— BEGIN Stored data —

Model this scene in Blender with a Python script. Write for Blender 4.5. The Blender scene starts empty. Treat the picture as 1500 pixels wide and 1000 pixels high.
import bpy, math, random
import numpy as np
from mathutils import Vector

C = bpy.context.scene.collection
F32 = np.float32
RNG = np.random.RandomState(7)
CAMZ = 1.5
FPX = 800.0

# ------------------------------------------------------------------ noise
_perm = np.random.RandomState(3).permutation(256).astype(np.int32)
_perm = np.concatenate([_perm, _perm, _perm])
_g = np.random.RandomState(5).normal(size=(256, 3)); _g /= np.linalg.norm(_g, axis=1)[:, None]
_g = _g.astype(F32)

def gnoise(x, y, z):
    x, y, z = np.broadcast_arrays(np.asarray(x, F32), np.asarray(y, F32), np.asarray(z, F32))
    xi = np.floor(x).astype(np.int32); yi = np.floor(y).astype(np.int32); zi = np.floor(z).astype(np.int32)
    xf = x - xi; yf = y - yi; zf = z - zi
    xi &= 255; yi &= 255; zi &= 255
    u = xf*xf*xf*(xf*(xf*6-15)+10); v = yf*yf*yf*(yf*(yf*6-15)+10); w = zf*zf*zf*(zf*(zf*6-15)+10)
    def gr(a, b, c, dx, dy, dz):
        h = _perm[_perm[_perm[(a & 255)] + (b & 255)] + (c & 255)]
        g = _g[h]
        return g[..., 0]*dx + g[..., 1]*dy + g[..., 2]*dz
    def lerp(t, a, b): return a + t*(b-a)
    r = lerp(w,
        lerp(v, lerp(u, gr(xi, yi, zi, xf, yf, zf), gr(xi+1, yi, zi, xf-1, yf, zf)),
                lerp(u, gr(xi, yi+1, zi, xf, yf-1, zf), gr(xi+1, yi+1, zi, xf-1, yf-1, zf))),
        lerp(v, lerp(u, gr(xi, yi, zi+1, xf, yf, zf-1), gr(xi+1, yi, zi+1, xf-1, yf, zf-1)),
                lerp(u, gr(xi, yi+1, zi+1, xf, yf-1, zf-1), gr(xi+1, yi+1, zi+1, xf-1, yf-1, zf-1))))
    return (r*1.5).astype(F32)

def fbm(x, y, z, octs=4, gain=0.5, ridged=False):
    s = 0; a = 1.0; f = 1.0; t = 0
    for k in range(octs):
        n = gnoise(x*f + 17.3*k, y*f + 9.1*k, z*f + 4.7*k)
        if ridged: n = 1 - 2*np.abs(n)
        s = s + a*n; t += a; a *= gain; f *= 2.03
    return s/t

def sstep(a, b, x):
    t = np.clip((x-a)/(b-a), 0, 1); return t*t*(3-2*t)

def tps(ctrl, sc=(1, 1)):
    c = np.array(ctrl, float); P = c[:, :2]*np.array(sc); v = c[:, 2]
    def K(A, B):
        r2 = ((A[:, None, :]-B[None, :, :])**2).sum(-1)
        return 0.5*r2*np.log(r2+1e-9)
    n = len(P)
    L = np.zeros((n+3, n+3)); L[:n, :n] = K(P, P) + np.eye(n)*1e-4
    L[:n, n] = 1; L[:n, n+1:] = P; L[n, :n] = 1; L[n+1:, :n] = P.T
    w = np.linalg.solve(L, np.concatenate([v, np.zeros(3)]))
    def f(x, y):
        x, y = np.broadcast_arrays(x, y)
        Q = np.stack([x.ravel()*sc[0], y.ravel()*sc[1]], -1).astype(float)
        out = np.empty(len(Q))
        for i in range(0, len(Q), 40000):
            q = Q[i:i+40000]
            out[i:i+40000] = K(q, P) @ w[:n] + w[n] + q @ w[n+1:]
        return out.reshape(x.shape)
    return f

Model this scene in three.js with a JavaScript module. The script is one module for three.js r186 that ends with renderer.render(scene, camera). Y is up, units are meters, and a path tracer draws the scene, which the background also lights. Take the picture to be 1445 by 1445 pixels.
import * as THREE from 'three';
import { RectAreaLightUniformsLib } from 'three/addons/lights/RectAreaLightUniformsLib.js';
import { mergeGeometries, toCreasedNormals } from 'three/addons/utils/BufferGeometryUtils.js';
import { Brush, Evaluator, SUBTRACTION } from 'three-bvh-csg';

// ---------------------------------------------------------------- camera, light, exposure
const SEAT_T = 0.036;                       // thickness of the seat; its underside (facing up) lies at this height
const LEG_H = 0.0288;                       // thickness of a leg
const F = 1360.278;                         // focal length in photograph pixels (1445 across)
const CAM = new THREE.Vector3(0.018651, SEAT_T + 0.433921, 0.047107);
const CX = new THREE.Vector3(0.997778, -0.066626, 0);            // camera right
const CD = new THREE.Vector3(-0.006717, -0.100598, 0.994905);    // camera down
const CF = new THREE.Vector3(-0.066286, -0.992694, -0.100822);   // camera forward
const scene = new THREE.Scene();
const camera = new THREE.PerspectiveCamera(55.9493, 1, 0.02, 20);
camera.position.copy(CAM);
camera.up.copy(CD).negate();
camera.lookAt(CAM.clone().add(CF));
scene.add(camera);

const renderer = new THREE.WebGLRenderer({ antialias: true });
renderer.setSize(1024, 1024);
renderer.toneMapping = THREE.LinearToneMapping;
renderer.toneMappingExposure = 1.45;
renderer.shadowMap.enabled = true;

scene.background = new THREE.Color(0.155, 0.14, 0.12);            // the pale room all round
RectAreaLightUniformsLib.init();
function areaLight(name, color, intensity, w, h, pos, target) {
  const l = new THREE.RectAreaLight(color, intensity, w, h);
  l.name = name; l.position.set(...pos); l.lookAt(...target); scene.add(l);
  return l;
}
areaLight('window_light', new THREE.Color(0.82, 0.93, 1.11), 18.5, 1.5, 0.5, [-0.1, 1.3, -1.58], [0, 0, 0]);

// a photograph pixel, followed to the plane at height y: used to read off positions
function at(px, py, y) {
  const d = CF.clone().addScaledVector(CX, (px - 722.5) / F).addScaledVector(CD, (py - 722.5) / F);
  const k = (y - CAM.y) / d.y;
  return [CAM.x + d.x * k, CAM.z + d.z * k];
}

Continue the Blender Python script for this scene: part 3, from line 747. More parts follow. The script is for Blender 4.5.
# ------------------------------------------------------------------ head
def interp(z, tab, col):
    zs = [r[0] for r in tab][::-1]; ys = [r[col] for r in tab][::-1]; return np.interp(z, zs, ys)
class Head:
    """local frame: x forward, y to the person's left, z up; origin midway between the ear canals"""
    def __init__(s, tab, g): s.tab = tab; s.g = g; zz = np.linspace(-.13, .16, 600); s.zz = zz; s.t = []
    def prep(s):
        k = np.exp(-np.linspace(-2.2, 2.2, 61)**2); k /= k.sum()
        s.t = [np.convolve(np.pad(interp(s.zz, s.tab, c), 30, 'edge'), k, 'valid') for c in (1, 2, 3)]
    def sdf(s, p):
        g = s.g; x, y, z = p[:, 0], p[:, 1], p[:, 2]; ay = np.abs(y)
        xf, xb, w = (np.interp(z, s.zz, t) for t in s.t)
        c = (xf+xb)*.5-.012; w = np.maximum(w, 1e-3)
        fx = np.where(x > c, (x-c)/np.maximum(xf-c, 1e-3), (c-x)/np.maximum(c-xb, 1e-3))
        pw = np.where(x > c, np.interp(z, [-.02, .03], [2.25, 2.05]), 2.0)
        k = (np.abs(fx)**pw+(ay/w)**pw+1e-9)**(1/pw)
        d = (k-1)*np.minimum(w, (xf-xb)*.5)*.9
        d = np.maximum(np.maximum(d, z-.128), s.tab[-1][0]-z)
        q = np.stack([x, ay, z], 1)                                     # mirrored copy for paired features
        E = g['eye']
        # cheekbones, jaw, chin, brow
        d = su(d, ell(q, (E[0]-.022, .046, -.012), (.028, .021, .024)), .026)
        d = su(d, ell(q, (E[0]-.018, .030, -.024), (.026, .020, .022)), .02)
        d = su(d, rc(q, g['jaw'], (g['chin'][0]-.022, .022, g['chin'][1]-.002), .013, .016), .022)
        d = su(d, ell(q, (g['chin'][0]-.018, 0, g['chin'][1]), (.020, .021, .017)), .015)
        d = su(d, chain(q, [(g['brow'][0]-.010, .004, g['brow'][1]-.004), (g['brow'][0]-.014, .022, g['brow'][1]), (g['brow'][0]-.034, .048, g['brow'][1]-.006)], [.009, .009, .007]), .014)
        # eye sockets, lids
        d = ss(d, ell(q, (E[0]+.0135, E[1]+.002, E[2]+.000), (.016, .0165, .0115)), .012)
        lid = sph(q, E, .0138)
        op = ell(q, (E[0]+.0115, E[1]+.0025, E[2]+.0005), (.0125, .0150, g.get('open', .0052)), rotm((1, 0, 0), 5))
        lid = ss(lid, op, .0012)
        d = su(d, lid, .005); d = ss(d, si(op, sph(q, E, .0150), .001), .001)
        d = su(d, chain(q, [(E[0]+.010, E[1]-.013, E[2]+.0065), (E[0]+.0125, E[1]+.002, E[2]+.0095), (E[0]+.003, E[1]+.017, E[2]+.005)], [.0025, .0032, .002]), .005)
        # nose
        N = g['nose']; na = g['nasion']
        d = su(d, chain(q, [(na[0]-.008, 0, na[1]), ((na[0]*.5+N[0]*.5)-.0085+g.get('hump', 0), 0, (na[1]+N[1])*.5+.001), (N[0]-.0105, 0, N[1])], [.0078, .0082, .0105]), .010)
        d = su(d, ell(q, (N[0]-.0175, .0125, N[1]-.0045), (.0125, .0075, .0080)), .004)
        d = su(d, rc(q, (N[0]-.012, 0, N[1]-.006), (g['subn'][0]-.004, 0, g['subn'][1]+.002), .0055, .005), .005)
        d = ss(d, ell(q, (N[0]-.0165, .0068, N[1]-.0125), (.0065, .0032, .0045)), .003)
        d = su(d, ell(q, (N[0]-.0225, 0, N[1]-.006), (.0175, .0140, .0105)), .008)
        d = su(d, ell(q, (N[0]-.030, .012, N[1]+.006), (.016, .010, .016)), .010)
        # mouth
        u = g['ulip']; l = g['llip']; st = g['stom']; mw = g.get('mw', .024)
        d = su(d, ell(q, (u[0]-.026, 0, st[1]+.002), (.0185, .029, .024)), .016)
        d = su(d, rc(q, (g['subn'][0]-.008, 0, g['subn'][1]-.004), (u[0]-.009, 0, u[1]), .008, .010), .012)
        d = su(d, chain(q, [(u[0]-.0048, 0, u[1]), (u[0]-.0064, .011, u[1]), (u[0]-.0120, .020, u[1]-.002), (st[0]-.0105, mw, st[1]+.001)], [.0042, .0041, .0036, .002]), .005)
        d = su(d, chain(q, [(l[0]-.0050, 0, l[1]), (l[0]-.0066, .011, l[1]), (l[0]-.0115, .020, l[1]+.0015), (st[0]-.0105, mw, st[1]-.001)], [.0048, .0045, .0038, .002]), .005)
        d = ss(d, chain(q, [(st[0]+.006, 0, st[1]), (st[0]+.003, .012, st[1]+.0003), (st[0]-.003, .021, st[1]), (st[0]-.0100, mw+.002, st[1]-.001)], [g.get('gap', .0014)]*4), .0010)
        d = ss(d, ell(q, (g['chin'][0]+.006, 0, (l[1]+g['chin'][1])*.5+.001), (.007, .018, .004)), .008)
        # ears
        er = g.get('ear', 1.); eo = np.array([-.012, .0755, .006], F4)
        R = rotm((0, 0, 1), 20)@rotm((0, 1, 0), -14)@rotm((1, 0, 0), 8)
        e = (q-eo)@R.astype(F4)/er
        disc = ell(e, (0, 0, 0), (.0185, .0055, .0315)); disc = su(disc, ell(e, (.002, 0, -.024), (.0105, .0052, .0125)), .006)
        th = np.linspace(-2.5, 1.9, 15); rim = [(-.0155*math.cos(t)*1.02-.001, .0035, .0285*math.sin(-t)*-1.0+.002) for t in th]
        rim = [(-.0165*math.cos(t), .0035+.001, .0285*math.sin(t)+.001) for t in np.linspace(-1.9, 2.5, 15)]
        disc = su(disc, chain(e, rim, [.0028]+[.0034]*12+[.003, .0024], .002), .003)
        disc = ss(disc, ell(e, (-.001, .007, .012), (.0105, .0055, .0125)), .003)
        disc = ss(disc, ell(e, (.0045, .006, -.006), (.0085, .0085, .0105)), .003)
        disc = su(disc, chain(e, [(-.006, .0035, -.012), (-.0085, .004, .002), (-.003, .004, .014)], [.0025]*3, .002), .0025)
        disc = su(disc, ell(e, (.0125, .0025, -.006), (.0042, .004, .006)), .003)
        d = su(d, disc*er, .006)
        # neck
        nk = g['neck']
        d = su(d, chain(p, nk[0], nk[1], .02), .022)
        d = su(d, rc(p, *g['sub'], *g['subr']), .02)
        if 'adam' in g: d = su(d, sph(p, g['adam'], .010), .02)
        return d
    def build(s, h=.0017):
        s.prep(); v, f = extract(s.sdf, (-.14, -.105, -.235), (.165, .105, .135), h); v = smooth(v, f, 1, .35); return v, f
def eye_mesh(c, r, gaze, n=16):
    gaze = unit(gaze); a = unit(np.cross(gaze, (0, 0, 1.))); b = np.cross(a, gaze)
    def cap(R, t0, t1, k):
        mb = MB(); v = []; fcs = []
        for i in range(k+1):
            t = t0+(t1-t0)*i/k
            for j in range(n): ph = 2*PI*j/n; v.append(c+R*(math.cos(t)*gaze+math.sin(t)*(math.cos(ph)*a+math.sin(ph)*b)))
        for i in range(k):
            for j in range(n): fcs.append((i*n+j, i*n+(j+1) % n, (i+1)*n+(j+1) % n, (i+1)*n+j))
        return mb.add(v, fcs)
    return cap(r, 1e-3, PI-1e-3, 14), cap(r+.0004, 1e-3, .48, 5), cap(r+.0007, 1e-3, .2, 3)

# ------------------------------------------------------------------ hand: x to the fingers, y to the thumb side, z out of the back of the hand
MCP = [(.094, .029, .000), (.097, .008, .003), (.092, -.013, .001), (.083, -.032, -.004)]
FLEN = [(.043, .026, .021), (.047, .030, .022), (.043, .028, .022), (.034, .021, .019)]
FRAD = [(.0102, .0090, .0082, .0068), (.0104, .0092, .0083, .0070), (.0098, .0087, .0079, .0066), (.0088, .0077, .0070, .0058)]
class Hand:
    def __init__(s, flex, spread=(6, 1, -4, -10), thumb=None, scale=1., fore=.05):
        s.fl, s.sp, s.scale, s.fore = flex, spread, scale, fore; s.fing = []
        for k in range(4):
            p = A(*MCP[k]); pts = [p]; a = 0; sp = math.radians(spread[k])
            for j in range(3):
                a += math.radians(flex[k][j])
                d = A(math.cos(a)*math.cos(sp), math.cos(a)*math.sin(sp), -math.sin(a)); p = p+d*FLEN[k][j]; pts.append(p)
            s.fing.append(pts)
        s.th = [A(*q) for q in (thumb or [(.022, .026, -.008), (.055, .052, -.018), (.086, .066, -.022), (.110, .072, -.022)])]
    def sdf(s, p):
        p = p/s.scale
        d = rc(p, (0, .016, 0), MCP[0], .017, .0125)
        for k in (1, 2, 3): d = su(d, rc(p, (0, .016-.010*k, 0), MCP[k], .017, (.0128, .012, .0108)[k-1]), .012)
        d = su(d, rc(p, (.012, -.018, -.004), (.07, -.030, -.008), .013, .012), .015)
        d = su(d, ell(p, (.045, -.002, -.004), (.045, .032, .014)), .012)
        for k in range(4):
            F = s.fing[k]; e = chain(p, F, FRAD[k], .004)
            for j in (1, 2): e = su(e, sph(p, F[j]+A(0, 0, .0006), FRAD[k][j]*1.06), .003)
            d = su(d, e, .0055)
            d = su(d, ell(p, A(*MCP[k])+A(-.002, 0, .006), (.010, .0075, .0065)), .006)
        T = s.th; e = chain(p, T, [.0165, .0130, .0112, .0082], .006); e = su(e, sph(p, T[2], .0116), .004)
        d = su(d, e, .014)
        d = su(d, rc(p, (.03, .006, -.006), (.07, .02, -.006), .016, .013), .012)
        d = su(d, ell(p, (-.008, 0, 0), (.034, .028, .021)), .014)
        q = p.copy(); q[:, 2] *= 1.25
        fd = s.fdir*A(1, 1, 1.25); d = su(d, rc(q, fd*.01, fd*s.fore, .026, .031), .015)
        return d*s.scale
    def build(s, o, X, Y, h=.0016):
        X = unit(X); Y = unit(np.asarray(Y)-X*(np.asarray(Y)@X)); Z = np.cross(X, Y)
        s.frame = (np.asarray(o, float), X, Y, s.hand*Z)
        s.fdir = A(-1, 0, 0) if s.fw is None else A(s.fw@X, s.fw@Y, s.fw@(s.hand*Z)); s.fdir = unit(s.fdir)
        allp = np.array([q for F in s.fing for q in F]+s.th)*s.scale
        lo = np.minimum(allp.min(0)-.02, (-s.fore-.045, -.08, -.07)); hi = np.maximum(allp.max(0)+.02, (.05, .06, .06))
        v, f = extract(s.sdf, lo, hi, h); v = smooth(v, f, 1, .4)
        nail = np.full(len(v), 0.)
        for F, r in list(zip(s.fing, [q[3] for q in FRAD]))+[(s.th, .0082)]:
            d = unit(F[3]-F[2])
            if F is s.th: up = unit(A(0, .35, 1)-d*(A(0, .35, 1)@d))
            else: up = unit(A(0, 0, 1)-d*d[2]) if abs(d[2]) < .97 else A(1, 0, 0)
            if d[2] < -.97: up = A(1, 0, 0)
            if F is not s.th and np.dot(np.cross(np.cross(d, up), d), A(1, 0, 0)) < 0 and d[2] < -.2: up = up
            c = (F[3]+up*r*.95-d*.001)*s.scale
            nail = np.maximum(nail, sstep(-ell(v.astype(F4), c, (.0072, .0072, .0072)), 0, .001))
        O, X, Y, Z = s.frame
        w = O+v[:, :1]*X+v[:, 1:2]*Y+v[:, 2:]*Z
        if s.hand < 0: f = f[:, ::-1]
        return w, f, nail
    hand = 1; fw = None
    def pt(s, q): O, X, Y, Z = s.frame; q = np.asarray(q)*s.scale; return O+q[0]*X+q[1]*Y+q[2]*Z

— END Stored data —

Using the entries above, return exactly the lines from the line with "Model this scene in three.js" to the line with "Brush, Evaluator, SUBTRACTION", counting both of those lines.

> _Solved exercise_
Model this scene in three.js with a JavaScript module. The script is one module for three.js r186 that ends with renderer.render(scene, camera). Y is up, units are meters, and a path tracer draws the scene, which the background also lights. Take the picture to be 1445 by 1445 pixels.
import * as THREE from 'three';
import { RectAreaLightUniformsLib } from 'three/addons/lights/RectAreaLightUniformsLib.js';
import { mergeGeometries, toCreasedNormals } from 'three/addons/utils/BufferGeometryUtils.js';
import { Brush, Evaluator, SUBTRACTION } from 'three-bvh-csg';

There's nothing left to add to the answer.